Written instruction: Starting at the first line of the data below, retype every line up to and including the one containing "scene = bpy.context.scene;".

— START —

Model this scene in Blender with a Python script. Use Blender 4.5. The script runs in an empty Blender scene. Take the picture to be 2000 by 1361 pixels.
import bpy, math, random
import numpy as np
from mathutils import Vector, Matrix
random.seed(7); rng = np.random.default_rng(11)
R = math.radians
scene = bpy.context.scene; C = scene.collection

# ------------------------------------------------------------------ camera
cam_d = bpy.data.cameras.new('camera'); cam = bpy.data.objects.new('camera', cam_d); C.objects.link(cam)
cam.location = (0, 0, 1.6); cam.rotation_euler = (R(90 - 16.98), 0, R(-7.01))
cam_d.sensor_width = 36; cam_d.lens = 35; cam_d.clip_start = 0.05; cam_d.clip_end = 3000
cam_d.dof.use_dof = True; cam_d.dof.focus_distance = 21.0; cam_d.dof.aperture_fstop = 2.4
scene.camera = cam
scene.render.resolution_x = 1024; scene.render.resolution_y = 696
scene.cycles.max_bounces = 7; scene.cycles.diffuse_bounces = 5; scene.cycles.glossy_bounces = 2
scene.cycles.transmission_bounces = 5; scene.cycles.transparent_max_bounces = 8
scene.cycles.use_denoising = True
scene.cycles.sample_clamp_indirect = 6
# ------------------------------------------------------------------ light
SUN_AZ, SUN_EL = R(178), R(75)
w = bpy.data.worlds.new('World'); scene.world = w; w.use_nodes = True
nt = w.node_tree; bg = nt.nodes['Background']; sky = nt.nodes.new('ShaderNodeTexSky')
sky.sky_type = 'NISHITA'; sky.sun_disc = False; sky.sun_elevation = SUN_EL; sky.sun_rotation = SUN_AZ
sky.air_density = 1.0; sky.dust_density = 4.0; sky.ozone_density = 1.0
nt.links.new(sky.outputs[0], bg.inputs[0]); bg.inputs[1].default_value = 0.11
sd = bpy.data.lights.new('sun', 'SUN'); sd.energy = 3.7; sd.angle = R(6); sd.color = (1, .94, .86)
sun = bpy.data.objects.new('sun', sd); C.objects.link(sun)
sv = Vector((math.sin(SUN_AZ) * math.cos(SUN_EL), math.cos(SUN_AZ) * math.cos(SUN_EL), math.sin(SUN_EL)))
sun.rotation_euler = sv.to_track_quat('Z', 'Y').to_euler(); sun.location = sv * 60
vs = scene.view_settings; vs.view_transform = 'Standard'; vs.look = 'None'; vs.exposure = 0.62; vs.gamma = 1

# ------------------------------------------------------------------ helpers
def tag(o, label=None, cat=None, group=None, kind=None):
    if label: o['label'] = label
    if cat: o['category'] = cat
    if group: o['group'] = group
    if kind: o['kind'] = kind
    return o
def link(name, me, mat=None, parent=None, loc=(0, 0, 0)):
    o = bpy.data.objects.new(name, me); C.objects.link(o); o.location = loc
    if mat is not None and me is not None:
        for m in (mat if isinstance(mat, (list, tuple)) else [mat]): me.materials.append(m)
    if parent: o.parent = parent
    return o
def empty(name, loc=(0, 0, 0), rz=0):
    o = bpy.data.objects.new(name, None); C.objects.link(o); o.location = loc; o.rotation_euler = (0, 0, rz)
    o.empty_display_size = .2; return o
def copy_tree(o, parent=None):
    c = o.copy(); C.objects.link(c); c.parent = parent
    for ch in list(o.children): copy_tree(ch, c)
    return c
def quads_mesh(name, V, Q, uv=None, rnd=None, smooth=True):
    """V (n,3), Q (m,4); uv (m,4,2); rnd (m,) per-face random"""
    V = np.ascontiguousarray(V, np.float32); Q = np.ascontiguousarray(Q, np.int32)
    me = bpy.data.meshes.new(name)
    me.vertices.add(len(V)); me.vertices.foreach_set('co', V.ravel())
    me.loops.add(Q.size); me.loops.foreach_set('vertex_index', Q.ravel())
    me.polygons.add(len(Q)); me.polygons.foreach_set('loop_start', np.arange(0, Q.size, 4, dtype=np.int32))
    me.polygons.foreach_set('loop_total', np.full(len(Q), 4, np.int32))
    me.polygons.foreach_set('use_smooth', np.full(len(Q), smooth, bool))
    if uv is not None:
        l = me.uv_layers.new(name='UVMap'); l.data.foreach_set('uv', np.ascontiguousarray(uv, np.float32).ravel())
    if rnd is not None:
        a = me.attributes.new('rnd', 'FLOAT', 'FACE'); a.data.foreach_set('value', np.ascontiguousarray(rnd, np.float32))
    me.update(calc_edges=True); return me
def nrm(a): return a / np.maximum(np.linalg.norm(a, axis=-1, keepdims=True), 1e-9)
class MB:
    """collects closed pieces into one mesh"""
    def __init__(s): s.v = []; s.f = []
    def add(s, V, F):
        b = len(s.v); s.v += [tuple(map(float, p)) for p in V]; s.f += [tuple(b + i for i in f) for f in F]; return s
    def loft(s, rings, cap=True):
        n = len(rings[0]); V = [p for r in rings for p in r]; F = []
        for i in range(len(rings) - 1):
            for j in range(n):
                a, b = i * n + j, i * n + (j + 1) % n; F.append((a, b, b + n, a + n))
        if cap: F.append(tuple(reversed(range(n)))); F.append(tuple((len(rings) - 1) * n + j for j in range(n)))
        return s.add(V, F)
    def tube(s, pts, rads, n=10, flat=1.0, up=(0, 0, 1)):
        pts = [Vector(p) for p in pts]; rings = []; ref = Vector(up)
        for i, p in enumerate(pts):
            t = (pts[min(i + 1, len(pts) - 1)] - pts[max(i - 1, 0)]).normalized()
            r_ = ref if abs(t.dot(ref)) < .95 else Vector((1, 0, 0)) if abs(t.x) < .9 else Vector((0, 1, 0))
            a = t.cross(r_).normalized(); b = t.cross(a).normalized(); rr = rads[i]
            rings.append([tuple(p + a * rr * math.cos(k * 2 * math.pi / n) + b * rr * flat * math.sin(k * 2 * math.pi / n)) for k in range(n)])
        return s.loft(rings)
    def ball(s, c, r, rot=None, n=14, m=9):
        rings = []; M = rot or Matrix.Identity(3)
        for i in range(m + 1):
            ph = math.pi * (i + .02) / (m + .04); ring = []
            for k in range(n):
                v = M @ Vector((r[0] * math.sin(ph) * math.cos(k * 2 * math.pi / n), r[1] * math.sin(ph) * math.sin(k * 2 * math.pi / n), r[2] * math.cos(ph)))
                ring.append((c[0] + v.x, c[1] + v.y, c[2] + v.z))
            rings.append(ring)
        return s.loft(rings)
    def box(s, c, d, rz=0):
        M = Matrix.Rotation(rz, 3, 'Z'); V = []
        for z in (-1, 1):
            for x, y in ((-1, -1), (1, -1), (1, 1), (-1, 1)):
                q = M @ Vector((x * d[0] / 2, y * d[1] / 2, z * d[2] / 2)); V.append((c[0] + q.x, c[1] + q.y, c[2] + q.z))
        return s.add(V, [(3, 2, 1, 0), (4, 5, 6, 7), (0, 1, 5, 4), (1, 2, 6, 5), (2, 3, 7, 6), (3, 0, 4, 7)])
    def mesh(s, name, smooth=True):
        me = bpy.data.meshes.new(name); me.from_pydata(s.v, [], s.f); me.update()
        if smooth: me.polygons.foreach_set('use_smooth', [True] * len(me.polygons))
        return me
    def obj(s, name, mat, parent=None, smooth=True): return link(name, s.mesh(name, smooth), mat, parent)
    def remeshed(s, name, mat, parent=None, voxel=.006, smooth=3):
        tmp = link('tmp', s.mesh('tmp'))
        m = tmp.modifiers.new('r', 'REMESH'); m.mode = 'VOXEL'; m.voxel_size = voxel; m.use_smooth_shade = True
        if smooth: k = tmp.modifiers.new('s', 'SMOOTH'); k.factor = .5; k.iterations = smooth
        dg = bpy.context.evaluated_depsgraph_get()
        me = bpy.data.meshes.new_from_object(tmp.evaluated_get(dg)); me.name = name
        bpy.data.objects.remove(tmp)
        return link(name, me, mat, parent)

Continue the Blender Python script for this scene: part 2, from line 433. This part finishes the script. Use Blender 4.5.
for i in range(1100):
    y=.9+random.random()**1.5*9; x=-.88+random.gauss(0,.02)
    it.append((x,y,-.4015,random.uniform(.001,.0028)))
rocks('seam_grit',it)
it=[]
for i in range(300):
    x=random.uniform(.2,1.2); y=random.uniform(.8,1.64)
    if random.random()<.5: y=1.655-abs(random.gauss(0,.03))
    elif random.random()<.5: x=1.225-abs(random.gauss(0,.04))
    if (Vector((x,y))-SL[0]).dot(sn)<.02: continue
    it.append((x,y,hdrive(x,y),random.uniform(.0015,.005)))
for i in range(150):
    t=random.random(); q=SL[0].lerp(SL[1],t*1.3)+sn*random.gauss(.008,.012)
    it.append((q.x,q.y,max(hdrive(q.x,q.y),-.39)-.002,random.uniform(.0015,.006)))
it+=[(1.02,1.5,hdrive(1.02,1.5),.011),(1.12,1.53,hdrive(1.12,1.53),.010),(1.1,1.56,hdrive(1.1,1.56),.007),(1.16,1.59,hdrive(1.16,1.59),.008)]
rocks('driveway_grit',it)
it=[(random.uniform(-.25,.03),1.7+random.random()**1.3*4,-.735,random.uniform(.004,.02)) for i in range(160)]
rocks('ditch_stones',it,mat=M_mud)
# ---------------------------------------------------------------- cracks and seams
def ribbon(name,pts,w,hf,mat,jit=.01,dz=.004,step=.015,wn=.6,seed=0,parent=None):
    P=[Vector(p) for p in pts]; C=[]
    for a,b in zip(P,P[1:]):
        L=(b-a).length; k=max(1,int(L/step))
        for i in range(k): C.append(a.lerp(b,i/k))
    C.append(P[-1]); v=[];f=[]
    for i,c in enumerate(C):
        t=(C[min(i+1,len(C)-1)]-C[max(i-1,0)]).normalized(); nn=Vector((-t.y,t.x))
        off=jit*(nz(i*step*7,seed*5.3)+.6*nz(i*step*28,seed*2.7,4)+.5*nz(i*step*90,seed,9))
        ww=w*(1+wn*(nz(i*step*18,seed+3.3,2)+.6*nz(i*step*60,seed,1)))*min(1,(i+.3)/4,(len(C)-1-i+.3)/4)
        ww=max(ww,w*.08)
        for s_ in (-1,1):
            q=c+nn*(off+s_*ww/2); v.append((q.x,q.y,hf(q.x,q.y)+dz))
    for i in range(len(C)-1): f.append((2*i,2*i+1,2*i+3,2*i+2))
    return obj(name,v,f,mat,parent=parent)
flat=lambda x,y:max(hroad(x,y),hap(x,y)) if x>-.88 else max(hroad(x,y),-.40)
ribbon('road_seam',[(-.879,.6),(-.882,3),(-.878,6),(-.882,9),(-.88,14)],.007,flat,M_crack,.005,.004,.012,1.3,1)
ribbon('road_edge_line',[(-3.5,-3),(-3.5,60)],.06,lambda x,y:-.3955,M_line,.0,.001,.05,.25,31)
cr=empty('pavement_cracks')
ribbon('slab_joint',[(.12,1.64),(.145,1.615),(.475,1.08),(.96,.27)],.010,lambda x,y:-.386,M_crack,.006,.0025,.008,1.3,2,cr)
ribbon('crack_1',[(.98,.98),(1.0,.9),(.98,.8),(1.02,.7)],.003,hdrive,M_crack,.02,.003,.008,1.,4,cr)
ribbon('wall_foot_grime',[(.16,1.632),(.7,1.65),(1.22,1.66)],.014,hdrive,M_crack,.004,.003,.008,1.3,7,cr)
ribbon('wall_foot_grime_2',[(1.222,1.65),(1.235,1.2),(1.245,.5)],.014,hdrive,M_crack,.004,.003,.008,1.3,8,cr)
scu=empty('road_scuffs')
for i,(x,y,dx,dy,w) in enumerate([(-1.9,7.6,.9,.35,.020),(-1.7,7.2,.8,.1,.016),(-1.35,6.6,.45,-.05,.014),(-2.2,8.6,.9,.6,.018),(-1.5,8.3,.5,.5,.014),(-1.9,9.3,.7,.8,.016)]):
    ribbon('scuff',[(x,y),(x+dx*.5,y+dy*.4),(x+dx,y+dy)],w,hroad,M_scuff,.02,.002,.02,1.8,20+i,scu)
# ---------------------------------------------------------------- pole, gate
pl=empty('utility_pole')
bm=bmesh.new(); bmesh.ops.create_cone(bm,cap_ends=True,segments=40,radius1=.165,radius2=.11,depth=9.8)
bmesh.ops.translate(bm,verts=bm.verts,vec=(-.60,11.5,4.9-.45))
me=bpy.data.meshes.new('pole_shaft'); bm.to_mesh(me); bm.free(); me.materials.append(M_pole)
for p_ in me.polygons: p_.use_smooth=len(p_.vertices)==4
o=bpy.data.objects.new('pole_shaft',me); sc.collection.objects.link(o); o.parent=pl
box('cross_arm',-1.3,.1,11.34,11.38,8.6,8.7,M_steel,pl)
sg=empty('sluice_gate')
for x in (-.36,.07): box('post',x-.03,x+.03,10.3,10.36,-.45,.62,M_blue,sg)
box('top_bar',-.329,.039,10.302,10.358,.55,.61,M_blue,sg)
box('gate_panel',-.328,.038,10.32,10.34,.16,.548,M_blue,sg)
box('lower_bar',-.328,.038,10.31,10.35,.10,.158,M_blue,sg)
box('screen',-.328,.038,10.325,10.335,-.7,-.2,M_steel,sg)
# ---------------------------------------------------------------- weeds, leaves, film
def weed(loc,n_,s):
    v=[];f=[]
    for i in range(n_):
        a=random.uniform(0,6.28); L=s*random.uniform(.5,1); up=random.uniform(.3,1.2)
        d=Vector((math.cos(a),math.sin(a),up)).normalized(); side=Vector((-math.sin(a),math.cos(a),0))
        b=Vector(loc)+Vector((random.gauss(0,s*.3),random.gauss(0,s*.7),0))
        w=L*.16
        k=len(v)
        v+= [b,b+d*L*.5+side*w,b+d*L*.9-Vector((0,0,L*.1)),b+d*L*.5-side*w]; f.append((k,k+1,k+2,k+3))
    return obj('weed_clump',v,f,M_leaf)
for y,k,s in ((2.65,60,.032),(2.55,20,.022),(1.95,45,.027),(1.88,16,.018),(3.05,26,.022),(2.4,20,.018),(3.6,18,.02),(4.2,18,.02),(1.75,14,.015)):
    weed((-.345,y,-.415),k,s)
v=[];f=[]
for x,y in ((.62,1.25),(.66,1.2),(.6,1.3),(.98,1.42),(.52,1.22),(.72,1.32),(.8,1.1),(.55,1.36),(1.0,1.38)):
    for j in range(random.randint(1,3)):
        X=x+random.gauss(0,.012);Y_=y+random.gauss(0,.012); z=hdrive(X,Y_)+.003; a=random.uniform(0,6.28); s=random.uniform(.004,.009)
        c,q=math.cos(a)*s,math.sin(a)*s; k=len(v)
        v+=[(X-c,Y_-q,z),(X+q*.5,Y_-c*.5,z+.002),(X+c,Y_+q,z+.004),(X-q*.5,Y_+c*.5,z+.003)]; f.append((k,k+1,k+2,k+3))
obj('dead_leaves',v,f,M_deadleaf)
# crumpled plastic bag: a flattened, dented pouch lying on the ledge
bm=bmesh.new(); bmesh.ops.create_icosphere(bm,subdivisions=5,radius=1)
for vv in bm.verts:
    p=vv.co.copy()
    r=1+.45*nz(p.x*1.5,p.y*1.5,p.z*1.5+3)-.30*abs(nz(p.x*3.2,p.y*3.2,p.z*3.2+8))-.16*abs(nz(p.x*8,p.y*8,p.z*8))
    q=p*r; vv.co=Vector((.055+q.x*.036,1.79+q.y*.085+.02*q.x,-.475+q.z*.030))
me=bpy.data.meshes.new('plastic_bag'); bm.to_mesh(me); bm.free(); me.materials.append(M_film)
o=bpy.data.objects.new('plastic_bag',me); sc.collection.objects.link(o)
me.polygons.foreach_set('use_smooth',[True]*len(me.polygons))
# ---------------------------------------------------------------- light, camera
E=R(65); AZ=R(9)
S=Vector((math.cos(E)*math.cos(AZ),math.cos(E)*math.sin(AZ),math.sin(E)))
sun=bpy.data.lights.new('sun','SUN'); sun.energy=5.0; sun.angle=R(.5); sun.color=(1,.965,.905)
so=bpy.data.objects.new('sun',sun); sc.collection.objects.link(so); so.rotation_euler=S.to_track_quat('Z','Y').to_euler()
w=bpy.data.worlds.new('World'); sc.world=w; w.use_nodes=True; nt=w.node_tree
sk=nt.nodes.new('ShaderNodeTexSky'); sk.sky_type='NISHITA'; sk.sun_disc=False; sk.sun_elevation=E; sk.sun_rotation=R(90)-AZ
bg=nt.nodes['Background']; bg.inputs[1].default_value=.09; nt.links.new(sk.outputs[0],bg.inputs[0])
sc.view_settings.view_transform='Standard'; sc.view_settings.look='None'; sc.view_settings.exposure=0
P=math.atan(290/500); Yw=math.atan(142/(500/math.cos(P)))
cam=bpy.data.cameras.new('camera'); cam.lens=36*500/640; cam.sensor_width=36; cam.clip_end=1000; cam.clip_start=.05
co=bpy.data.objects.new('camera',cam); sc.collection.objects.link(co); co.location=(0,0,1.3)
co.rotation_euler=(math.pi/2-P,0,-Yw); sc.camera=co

— END —

Task response:
Model this scene in Blender with a Python script. Use Blender 4.5. The script runs in an empty Blender scene. Take the picture to be 2000 by 1361 pixels.
import bpy, math, random
import numpy as np
from mathutils import Vector, Matrix
random.seed(7); rng = np.random.default_rng(11)
R = math.radians
scene = bpy.context.scene; C = scene.collection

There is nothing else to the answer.